The Morro Bay City Council responded to community outcry over a proposal to allow three-story tall buildings within the downtown area by removing it from the city's downtown strategic plan at a Jan. 23 meeting—but didn't ditch the idea entirely.

"There's so many beautiful views of the rock, even over buildings, where you have the mound of the rock. If you raise the height of the buildings we're going to lose that," Tina Metzger said during the meeting's public comment. "Most of us don't want this to turn into a Huntington Beach. We love the town the way it is."

Metzger was one of 14 community members who spoke out about the potential height change for commercial buildings outlined in the Downtown Waterfront Strategic Plan, which sets development guidelines for decision making over the next five to 10 years. The plan would have enabled buildings up to 37 feet tall in the downtown area, with an additional 7 feet allowed for architectural extensions to the building such as equipment.

Morro Bay Community Development Manager Scot Graham said as part of the strategic plan, the building height would merely be a design guideline, not necessarily a definitive change.
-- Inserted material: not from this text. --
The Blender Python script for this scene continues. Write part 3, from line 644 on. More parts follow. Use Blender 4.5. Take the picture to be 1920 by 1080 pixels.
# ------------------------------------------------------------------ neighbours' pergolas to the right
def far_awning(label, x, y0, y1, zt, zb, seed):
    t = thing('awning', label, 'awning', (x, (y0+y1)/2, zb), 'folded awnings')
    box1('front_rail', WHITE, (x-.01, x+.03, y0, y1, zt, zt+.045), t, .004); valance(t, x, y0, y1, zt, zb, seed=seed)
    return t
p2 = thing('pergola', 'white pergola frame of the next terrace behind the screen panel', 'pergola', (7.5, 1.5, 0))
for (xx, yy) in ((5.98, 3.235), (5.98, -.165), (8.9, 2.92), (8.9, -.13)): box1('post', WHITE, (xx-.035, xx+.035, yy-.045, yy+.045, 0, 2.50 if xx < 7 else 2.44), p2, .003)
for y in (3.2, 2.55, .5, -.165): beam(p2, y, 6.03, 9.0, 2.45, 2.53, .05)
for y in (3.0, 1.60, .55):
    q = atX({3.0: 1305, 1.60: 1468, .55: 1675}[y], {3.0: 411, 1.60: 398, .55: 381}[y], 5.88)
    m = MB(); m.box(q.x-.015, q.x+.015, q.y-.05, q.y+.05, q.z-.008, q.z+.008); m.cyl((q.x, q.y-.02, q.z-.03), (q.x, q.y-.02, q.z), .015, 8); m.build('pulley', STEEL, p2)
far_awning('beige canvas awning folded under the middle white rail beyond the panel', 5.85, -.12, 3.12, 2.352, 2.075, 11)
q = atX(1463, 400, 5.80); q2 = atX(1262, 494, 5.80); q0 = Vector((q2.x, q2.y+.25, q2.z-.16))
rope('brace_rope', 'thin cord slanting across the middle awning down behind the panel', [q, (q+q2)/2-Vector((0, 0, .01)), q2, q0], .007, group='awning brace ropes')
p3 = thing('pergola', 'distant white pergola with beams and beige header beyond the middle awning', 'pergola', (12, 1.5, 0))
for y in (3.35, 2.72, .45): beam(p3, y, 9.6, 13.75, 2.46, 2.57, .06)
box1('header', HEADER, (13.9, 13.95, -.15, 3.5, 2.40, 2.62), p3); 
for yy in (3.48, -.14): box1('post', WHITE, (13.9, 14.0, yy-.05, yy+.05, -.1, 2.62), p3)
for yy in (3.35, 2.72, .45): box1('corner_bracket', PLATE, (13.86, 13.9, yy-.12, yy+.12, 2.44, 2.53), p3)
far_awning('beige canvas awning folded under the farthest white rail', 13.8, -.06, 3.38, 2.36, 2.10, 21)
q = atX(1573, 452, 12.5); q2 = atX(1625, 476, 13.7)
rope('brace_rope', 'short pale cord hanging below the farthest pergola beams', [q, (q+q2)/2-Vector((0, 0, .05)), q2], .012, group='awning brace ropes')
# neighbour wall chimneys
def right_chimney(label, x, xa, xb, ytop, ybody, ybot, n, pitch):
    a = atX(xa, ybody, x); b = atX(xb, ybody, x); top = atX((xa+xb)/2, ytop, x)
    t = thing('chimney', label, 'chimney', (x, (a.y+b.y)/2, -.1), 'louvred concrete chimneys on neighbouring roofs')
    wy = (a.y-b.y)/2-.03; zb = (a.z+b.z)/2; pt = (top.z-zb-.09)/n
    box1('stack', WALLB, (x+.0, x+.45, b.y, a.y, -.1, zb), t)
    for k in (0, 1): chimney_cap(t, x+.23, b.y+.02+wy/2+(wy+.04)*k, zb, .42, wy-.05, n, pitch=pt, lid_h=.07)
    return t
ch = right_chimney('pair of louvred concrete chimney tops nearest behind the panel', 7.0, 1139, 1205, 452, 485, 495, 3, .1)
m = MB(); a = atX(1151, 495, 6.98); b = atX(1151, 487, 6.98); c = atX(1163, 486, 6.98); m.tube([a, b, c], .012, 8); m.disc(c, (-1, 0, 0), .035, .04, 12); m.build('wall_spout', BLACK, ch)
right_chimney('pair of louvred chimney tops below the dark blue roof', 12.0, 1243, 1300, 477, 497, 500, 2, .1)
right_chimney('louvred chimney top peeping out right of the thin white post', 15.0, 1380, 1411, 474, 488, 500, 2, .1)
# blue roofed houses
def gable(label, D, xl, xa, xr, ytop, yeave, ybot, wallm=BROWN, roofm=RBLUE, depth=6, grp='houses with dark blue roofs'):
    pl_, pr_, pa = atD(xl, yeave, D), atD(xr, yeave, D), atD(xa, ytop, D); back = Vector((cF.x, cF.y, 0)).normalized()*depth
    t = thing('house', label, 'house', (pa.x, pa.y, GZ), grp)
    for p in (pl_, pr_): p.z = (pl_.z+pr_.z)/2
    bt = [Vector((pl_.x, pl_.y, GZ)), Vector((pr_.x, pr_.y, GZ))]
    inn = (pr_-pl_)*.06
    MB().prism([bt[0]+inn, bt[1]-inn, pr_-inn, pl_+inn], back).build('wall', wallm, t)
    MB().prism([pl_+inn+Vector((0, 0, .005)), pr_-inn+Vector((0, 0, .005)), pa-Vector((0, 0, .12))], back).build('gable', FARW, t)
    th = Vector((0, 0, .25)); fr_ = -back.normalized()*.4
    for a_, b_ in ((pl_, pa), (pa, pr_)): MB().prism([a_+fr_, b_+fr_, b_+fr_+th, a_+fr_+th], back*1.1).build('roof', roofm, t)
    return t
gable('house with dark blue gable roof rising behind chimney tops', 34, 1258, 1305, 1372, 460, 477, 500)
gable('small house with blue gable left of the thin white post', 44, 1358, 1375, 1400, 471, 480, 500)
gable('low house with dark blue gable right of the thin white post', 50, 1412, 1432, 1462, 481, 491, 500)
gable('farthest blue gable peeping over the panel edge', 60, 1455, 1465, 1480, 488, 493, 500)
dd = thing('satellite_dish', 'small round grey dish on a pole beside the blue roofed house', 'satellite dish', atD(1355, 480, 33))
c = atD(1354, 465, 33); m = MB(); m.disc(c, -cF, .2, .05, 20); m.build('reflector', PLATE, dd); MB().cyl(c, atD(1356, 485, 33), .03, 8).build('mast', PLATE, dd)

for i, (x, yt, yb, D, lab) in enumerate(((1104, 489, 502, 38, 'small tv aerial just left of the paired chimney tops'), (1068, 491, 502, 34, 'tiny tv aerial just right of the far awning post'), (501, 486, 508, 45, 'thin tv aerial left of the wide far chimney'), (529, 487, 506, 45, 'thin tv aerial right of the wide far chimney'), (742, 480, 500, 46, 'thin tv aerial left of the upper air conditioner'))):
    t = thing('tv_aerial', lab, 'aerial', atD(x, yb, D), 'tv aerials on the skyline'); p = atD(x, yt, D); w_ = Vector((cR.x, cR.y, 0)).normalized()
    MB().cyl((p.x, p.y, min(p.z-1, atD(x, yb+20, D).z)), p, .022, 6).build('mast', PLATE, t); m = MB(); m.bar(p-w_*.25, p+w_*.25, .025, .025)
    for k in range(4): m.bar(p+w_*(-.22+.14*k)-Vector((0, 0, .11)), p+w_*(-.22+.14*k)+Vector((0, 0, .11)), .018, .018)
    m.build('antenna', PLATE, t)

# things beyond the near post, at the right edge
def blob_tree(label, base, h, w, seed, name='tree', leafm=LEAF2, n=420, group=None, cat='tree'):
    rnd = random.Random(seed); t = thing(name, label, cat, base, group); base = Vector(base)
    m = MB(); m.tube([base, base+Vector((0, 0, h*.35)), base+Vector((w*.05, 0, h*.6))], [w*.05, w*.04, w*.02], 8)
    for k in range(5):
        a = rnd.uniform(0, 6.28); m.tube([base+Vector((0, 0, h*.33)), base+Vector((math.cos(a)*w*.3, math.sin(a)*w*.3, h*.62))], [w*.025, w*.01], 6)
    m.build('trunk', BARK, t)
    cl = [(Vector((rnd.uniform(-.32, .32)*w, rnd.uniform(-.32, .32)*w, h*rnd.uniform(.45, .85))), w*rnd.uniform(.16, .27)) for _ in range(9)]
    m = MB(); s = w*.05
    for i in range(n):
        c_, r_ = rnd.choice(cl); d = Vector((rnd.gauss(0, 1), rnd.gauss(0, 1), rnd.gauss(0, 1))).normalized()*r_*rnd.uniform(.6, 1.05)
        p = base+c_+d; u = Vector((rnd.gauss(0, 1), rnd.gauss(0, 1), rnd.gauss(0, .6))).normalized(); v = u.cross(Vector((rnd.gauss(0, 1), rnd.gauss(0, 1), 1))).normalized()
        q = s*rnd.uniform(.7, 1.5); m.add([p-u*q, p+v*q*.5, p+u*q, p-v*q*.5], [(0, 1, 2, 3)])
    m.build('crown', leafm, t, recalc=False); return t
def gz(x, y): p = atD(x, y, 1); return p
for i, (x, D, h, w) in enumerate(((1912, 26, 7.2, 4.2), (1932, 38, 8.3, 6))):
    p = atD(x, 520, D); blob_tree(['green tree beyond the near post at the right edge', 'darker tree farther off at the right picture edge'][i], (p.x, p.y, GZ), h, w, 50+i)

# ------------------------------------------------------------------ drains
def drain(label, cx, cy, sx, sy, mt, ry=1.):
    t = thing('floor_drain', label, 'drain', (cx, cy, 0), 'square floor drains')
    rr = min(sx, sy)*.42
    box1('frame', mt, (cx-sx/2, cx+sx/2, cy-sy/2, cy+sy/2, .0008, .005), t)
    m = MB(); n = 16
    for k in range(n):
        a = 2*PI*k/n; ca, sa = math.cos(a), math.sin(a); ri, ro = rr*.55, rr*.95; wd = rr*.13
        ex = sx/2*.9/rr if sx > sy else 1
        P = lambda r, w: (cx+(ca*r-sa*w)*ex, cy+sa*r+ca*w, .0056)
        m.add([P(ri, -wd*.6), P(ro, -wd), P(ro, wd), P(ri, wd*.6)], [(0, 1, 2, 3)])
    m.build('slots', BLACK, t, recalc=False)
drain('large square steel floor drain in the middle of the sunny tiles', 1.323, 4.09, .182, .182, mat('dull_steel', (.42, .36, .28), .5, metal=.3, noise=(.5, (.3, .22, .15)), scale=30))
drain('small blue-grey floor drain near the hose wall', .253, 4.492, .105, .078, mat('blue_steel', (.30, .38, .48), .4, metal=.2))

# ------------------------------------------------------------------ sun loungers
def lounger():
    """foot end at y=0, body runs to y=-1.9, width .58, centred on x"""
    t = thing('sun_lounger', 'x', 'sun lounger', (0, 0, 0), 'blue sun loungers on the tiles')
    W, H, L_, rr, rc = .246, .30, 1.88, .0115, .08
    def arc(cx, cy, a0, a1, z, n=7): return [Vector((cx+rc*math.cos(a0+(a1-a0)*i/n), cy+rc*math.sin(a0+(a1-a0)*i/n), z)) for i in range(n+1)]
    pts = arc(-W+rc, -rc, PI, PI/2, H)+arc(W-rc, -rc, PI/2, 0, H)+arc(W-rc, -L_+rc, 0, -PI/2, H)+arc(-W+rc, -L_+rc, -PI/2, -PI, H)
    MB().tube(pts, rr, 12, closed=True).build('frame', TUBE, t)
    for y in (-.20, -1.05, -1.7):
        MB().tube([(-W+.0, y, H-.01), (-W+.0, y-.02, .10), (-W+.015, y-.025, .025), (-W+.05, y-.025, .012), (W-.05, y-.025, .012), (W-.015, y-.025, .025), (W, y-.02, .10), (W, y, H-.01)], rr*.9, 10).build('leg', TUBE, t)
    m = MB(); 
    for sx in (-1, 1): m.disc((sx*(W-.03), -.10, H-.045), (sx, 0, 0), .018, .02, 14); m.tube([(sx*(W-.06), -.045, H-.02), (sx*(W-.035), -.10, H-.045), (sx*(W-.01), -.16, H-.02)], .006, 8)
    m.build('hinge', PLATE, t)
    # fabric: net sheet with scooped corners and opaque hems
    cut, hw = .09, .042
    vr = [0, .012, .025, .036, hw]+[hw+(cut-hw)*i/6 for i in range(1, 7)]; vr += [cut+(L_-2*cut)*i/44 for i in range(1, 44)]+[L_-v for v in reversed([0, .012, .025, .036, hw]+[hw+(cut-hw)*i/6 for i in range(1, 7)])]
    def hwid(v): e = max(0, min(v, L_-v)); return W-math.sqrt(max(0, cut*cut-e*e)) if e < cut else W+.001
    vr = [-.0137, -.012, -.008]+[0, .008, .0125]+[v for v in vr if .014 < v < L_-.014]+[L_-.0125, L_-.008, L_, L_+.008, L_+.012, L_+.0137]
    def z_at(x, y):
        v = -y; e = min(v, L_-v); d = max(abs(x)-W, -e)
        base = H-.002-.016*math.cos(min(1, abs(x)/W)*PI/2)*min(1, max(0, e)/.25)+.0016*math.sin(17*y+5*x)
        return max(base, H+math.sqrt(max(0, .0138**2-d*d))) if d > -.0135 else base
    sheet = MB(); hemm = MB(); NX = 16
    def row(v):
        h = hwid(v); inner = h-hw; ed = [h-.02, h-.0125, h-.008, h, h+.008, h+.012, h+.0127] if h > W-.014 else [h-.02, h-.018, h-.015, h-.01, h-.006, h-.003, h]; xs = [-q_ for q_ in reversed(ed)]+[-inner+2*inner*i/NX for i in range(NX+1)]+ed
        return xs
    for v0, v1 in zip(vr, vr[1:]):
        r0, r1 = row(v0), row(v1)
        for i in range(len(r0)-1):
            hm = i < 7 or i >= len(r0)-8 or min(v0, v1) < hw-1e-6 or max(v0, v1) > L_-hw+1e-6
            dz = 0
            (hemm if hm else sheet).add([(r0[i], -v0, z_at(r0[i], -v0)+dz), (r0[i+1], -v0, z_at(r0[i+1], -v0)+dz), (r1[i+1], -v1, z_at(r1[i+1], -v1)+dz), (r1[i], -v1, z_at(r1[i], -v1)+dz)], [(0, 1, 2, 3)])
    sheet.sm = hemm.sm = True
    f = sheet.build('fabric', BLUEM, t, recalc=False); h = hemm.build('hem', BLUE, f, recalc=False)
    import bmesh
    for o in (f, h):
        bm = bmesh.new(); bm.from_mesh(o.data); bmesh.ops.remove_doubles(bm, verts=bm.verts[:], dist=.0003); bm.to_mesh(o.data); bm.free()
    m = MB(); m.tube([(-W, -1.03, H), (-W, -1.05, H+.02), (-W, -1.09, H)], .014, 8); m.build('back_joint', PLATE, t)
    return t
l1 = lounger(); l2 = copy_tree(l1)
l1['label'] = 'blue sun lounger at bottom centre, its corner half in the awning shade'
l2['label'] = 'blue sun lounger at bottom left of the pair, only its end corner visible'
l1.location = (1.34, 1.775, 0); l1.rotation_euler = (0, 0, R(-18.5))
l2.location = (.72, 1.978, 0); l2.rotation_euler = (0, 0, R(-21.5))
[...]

"They don't set policy as it relates to what our development standards are. It says, 'Hey, we'd like to go there, you adopt it, then we look and see what that would look like inside of our zoning code,'" Graham said.

Currently, the general maximum height is 30 feet and the city does allow for additional architectural extensions—it just requires a conditional use permit.

The proposed height guideline stemmed from conversations between workshops with the public, an advisory committee, the Planning Commission, and the City Council, Graham said, and a desire to have buildings that were tall enough to accommodate retail and living spaces.

"One of the visions from the discussions is maybe it would be good to encourage mixed-use buildings and put residential above. That would get people living downtown, and maybe our shops would stay open later or there could be more restaurant options come in," Graham said.

Mayor Jamie Irons and Mayor Pro Tem John Headding recused themselves from the meeting as both have vested business interests in the downtown area. The board adopted the strategic plan 3-0 but removed the specific building height from the plan, leaving it for the Planning Commission to discuss.

Graham said the community has the chance to talk about the potential commercial building height at the next Planning Commission meeting on Feb. 6.